To gather their data, researchers looked into the academic backgrounds of 295,089 faculty members at more than 350 institutions. They found that 80% of all U.S.-trained faculty received their doctorate at just 20.4% of universities. The five most popular universities—UC Berkeley, Harvard, University of Michigan, University of Wisconsin-Madison, and Stanford—accounted for one in eight faculty members.
The analysis also showed that, depending on the academic field, only 5–23% of faculty members worked at an institution deemed more prestigious than the one at which they earned their PhD.
“It’s not surprising, but it is jarring” to see the data, said Leslie Gonzales, a social scientist who studies higher education at Michigan State University in East Lansing. “There’s so much brilliant work and training of brilliant scholars that’s happening outside of this tiny sliver” of institutions, and it’s being overlooked, Gonzales added.
Most prestigious academic programs admit students based on a combination of standardized test scores, letters of recommendation, and the prestige of their undergraduate degree. Some experts argue that these factors unfairly limit who can be accepted into such programs and ultimately restricts the scope of scientific research.
On the surface level, it makes sense. Colleges want to pick the most “qualified” candidates for positions of tenure. It’s a pretty sweet gig after all…
But who’s saying that these schools in particular produce the best candidates? Oh yeah… the same universities that have a biased faculty and are running America’s higher education system into the ground…
They don’t want us lowly rubes on staff because they’re afraid we might red pill somebody. This fear takes us out of the running even if we’re far more qualified for the job. After all… diversity only really matters if there’s too many white, cisgender males in the room.
Ivy league degrees don’t make you smart. You can graduate from Harvard and still be a complete idiot… Common sense plays a major role in what people consider “smart.” Ironically, people that attend these “superior” institutions seem to be lacking in that department.
In the article from The Blaze that I referenced above, there’s one quote in particular that I love. Aaron Clauset, a computer scientist at CU Boulder, says this:
“By not being as diverse as we could be, as inclusive as we could be, we are losing smart people who could change the world for the better.”
By filtering candidates for tenure by only selecting from a handful of universities that have been deemed “superior,” we ruin our chances of really solving problems. If professors come from the same institutions, they all think the same way, talk the same way, and teach the same way. It’s not really their fault, it’s just what happens when they’re all educated at the same freaking place…
This filtering also means that young people that go to college will all begin to think and talk the same way too. But that’s what the goal is, isn’t it? To produce a nation full of yes-men? Good citizens that follow directions, no questions asked?
No thanks… I’ll gladly go to, and later work at, a smaller school if it means I get to keep my own mind.

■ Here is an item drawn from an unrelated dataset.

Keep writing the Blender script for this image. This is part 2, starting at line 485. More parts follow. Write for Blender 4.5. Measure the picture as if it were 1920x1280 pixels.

Seems like a small price to pay…
1 Comment
>By filtering candidates for tenure by only selecting from a handful of universities that have been deemed “superior,” we ruin our chances of really solving problems.
Now apply that to HR and requiring people to have a degree to even apply for a job that doesn’t need one.
Fix that and so much of the college problem (spiraling cost, debt, useless degrees, indoctrination, etc.) goes away.